South Korea’s leftist government under President Moon Jae-in abandoned the use of the word “enemy” to describe North Korea, despite the active status of the Korean War, in its most recent defense white paper published Wednesday.

The decision to identify South Korea’s enemies only as “forces which threaten and infringe on the sovereignty, territory, citizens and assets” of the country, without specifying a nation that South Korea is technically at war with, has the potential to once again outrage South Korean conservatives and North Korean defectors in the country who have condemned the Moon administration for attempting to bring Seoul too close to Pyongyang without demanding any changes from the rogue communist state.

Moon has held several in-person meetings with dictator Kim Jong-un, most recently visiting Pyongyang in September, and urged the world this month to reconsider crippling sanctions on the North Korean regime despite the lack of evidence that Kim’s regime has made any moves towards improving its treatment of human rights or ending its illegal nuclear weapons program.

Moon also approved a plan to cut as many as 100,000 troops from the South Korean military generally and limit the South Korean troop presence on the inter-Korean border, or Demilitarized Zone (DMZ), in mid-2018.

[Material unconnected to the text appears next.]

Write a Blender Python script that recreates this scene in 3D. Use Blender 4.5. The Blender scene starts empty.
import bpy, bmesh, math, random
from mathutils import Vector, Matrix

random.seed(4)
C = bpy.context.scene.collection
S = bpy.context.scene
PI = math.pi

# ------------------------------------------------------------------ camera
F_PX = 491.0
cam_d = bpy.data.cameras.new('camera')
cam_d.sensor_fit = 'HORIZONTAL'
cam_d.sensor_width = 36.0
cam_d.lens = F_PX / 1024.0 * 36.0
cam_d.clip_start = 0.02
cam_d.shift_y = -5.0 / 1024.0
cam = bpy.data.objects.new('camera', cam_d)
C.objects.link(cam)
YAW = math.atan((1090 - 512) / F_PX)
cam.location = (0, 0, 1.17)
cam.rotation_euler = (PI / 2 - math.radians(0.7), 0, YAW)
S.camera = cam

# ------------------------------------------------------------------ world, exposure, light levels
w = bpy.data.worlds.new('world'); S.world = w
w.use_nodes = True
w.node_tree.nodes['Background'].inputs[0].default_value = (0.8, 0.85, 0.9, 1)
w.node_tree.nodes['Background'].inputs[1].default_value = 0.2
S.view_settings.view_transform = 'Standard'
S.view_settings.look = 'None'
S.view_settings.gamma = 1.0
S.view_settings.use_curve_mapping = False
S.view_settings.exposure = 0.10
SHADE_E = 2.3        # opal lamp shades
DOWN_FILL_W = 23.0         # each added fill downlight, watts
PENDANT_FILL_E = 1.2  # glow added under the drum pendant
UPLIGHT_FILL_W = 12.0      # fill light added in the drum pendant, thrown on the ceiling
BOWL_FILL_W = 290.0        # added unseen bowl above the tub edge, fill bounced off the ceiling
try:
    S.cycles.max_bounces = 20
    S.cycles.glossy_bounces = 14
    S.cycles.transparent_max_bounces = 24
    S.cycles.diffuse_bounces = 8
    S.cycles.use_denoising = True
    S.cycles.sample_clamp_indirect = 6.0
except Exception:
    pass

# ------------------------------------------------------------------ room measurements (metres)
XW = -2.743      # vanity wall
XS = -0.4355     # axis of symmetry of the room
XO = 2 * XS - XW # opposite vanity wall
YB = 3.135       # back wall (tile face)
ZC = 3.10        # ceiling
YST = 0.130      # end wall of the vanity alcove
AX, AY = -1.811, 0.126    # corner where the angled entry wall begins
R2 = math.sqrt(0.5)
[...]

Chosun Ilbo reported on Wednesday that the white paper, which South Korea’s Defense Ministry releases every two years, appears to have removed a plan present in the previous edition called “Korea massive punishment and retaliation” and changed the language referring to Japan, no longer identifying it as a country that “shares the basic values of free democracy and market economy.”

“The description of North Korea as the enemy has been scrapped and readopted several times depending on governments’ ideological leanings,” Chosun reports. “But the nuclear and missile threat from the North remains real, and some critics believe the defense white paper should more clearly reflect that to maintain vigilance among the armed forces.”

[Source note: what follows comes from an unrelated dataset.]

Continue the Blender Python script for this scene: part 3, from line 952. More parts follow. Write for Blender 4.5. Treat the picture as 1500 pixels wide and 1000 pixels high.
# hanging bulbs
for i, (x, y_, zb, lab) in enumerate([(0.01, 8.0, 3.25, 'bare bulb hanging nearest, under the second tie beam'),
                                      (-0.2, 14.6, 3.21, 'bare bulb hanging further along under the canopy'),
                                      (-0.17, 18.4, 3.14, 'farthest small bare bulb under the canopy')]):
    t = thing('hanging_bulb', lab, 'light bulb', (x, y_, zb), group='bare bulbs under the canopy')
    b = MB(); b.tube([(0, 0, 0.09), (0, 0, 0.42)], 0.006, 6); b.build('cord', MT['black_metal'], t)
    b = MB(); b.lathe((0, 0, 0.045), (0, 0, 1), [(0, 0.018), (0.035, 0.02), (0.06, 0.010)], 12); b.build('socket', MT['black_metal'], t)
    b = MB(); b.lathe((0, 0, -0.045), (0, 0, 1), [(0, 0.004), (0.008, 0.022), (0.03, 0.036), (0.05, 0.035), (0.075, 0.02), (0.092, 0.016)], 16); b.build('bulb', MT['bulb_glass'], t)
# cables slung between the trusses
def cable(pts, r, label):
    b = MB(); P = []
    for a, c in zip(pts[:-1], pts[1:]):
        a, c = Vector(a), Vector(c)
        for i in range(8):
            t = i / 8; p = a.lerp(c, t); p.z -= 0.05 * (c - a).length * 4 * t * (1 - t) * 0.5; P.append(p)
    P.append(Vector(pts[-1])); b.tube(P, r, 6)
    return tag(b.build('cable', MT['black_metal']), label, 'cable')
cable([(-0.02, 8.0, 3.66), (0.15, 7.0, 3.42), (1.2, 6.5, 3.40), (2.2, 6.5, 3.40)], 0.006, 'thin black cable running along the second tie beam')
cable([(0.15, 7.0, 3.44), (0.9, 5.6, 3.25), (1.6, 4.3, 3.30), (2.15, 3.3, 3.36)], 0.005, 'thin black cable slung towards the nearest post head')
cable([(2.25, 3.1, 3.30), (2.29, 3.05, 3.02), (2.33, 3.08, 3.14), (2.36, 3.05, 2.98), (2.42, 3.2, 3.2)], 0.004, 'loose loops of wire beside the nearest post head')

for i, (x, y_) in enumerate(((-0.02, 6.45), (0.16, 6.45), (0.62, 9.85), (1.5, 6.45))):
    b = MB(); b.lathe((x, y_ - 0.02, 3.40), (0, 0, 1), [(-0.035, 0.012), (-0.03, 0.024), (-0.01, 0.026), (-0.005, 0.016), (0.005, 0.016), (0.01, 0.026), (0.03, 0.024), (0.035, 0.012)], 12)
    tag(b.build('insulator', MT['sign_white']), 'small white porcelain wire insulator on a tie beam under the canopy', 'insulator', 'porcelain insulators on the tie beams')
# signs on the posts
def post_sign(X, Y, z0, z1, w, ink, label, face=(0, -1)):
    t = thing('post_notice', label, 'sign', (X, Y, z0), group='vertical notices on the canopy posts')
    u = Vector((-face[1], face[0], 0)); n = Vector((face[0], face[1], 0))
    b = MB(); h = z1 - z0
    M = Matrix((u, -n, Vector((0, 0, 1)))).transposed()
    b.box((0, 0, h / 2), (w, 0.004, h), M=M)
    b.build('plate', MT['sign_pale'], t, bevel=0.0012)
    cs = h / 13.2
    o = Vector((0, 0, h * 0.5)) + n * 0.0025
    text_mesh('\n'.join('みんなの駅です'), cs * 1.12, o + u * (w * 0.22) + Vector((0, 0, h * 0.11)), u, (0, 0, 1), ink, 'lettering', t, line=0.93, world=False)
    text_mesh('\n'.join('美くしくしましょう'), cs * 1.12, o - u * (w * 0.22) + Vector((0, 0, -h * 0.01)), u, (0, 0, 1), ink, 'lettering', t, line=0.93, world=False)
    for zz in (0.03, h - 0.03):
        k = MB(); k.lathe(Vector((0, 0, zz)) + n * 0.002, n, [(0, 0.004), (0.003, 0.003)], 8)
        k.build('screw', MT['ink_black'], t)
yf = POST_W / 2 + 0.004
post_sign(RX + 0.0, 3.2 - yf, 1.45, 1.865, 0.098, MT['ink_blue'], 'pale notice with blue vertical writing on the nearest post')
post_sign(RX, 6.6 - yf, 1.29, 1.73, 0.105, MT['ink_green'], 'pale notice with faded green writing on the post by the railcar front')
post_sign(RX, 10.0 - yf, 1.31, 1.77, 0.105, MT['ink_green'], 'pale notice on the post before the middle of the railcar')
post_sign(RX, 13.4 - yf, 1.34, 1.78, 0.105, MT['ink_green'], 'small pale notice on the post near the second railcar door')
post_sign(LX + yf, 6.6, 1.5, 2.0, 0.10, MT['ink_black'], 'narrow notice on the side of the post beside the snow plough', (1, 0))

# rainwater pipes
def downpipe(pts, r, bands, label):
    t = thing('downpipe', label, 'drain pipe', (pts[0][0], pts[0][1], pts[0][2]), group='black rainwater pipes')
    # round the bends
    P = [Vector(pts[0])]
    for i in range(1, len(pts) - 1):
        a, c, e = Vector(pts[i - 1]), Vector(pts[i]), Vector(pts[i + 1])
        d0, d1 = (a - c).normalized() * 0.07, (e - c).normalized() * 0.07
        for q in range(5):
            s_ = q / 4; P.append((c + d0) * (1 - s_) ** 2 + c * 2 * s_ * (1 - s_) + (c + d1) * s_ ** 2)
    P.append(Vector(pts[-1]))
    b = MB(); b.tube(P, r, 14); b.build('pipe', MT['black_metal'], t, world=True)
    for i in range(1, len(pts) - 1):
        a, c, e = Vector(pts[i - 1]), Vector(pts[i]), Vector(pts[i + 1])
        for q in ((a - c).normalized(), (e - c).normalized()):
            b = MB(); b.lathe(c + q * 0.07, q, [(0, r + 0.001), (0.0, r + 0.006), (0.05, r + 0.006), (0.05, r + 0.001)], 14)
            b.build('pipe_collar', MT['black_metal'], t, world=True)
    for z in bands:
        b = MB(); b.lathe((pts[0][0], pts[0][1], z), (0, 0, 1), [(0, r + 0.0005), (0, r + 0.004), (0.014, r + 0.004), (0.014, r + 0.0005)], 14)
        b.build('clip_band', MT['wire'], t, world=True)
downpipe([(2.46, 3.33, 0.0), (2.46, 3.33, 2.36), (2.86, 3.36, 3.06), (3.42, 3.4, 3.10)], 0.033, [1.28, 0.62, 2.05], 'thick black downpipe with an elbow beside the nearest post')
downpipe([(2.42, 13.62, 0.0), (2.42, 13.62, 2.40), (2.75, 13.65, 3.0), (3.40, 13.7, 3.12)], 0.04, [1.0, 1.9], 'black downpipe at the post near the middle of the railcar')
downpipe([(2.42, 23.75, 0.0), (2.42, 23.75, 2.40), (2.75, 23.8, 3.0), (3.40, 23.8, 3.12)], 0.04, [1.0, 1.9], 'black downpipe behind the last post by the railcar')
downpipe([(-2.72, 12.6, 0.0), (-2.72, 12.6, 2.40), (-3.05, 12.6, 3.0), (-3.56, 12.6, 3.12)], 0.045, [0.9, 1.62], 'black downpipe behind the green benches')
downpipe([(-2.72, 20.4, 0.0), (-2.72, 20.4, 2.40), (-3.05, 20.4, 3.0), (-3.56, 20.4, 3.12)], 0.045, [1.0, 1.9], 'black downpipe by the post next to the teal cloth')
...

The newspaper adds that the Defense Ministry explained the absence of North Korea, Seoul’s primary military threat, from the defense white paper was necessary because “invasions and threats by foreign forces are not restricted to North Korea.” The ministry did not name any other nations it considered a threat of invasion, however.

The Associated Press (AP) notes that the white paper has not failed to refer to North Korea as an enemy in this way since 2010. It does mention North Korea’s illegal nuclear weapons program as a “threat to peace and stability on the Korean Peninsula” and estimates that North Korea may have as many as nearly 700,000 more troops than the South.

The paper was released a week after Moon personally made the call for the international community to ease sanctions on North Korea. The United Nations approved an unprecedentedly strict list of sanctions on North Korea following its most recent nuclear bomb test in September 2017.

“We welcome North Korea’s intention to resume their operation without conditions or compensation,” Moon said at a press conference. “My administration will cooperate with the international community, including the United States, to resolve the remaining issues such as international sanctions as soon as possible.”

He went on to add that North Korea “needs to take practical denuclearization steps more boldly if it wishes to resolve the issue of international sanctions because the issue of international sanctions depends on the speed of North Korea’s denuclearization process.”

Critics of Moon’s administration have noted that Moon regularly failed to bring up the issue of human rights when discussing North Korea, and has not publicly done so in his meetings with Kim. North Korean defectors living in the South have further accused the Moon administration of silencing their harrowing stories of survival and attempting to keep them off of television by pressuring news outlets. Late last year, South Korea’s Unification Minister Cho Myoung-gyon banned a journalist from a press conference on inter-Korean relations because he was born in North Korea, prompting outrage among the Seoul press corps.

North Korea has arguably the world’s worst record on human rights abuses, known to routinely torture and publicly execute suspected dissidents. The state identifies non-atheists, individuals found possessing any entertainment not produced in North Korea, and insufficiently enthusiastic communists as national security threats. Those who are not immediately killed are typically sent to live in labor camps for multiple generations. The number of people tortured in labor camps is estimated to be in the hundreds of thousands.